Uncle hosts these AMAZING annual gatherings...starts on Friday - ends on Sunday
Everyone brings tents and camps in the field....there's food, drink, beautiful mountain music, usually a couple of cousins
will pop up that I haven't seen since elementary school years...someone usually gets married!
Uncle and I will ballroom dance in the yard (I'm barefooted) to more than one song.
I Love everything about going to Uncle's...I always look forward to it and I'm always sad if he has to postpone it.
But this year I'm going and I'm sad because my Dad says he's not going.
He says it makes him mad to sit and listen to one of his siblings talk about one of the others and he calls it bullshit.
It's the kind of bullshit that made Grandma feel older than her years and it was probably a relief when she actually got to die and get away from it...

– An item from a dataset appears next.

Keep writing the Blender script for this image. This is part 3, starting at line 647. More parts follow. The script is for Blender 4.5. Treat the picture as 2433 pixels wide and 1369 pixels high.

Mark & I talked about it for over an hour last night
We aren't affected by it unless someone aims a sharp tongue directly at us and that's rare because to most of the mean talkers we're still kids to be talked over and that's a blessing.
It makes me sad when old people hold on to grudges and can't or don't appreciate the good parts of everything that's around them....
Mark will play the guitar and I will start to sing and someone will say
"They could have been somebody...they could have done something with that talent..."
Well in the spirit of my feisty old Grandma...I'm here...I'm somebody...and I'm doing it now!